Accessing and Modifying Arrays¶
Sometimes, you may need to change the values stored in an array or retrieve specific elements. To access or modify an array element in programming, you do it by using the array name followed by the index of the item you want to access or modify
An index is a number that represents the position of an element in
the array. The first element in an array has an index of 0, the
second element has an index of 1, and so on. For example, in an array
sensorReadings[5], the first element is at index 0, and the last
element is at index 4.
So for example, in the array sensorReadings[5]:
int firstReading = sensorReadings[0]; // Accesses the first element (100)
sensorReadings[2] = 400; // Changes the third element to 400
Note
You can define a const array, too. This is useful when you want
to store a set of values that should not change during the program’s
execution.
const int LED_PINS[] = {2, 3, 4, 5}; // Array of LED pins that cannot change
Key Rules and Limitations¶
Arrays must consist of variables of the same type.
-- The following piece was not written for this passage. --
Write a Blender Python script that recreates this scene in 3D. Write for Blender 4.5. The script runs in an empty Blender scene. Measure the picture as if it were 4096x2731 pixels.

You cannot mix types in a single array. For example, this is not allowed:
int invalidArray[2] = {100, "text"}; // Error: type mismatch
Attempting to access an element outside the array’s defined size will throw an error! For example:
int numbers[3] = {1, 2, 3}; int invalidAccess = numbers[5]; // Not good! This array only has 3 elements.
Note
Advanced: Parallel Arrays [OPTIONAL]: If you need to associate data of different types (e.g., sensor IDs and readings), consider using parallel arrays. Parallel arrays are separate arrays that share a relationship through their indices:
int sensorIDs[] = {1, 2, 3};
float sensorReadings[] = {100.63, 200.21, 300.86};
// Access the ID and corresponding reading:
int id = sensorIDs[1]; // Sensor ID: 2
float reading = sensorReadings[1]; // Sensor Reading: 200.21
While effective, this approach requires careful indexing to ensure
consistency. Alternatives like structures (struct) can provide a
more robust solution for complex data relationships, but they are out
of the scope of this course.
Arrays are a critical part of programming in Arduino, enabling efficient and organized management of related data.